Transcribe the records below exactly as they appear.

---------------

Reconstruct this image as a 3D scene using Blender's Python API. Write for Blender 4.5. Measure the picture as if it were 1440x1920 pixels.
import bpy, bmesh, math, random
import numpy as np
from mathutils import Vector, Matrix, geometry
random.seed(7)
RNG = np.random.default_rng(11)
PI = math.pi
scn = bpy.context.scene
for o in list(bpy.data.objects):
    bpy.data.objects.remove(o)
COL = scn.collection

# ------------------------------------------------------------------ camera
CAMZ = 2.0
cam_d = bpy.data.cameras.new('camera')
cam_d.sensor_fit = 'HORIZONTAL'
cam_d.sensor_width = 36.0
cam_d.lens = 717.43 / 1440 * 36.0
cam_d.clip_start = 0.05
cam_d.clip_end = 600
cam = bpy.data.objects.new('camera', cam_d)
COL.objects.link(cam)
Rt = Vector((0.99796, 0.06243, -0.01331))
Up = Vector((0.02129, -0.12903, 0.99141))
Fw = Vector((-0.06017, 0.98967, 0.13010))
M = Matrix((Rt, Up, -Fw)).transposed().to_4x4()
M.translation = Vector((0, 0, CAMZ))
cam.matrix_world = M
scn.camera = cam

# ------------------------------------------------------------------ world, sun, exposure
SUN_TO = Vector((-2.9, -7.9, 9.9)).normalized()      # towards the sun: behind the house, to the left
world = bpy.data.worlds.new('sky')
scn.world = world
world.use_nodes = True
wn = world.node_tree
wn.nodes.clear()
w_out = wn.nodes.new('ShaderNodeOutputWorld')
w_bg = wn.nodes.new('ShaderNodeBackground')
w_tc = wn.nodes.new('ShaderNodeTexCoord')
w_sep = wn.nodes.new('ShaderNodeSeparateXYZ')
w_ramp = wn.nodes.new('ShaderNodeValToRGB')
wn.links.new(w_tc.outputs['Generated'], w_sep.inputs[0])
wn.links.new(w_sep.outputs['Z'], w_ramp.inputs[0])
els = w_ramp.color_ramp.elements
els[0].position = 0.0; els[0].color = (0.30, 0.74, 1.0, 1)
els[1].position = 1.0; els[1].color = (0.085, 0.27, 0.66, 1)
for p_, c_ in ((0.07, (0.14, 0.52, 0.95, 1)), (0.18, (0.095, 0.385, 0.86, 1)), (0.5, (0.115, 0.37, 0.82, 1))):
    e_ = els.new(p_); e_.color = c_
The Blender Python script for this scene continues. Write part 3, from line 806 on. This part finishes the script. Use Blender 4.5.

---------------

** TASK RESPONSE **
Reconstruct this image as a 3D scene using Blender's Python API. Write for Blender 4.5. Measure the picture as if it were 1440x1920 pixels.
import bpy, bmesh, math, random
import numpy as np
from mathutils import Vector, Matrix, geometry
random.seed(7)
RNG = np.random.default_rng(11)
PI = math.pi
scn = bpy.context.scene
for o in list(bpy.data.objects):
    bpy.data.objects.remove(o)
COL = scn.collection

# ------------------------------------------------------------------ camera
CAMZ = 2.0
cam_d = bpy.data.cameras.new('camera')
cam_d.sensor_fit = 'HORIZONTAL'
cam_d.sensor_width = 36.0
cam_d.lens = 717.43 / 1440 * 36.0
cam_d.clip_start = 0.05
cam_d.clip_end = 600
cam = bpy.data.objects.new('camera', cam_d)
COL.objects.link(cam)
Rt = Vector((0.99796, 0.06243, -0.01331))
Up = Vector((0.02129, -0.12903, 0.99141))
Fw = Vector((-0.06017, 0.98967, 0.13010))
M = Matrix((Rt, Up, -Fw)).transposed().to_4x4()
M.translation = Vector((0, 0, CAMZ))
cam.matrix_world = M
scn.camera = cam

# ------------------------------------------------------------------ world, sun, exposure
SUN_TO = Vector((-2.9, -7.9, 9.9)).normalized()      # towards the sun: behind the house, to the left
world = bpy.data.worlds.new('sky')
scn.world = world
world.use_nodes = True
wn = world.node_tree
wn.nodes.clear()
w_out = wn.nodes.new('ShaderNodeOutputWorld')
w_bg = wn.nodes.new('ShaderNodeBackground')
w_tc = wn.nodes.new('ShaderNodeTexCoord')
w_sep = wn.nodes.new('ShaderNodeSeparateXYZ')
w_ramp = wn.nodes.new('ShaderNodeValToRGB')
wn.links.new(w_tc.outputs['Generated'], w_sep.inputs[0])
wn.links.new(w_sep.outputs['Z'], w_ramp.inputs[0])
els = w_ramp.color_ramp.elements
els[0].position = 0.0; els[0].color = (0.30, 0.74, 1.0, 1)
els[1].position = 1.0; els[1].color = (0.085, 0.27, 0.66, 1)
for p_, c_ in ((0.07, (0.14, 0.52, 0.95, 1)), (0.18, (0.095, 0.385, 0.86, 1)), (0.5, (0.115, 0.37, 0.82, 1))):
    e_ = els.new(p_); e_.color = c_
The Blender Python script for this scene continues. Write part 3, from line 806 on. This part finishes the script. Use Blender 4.5.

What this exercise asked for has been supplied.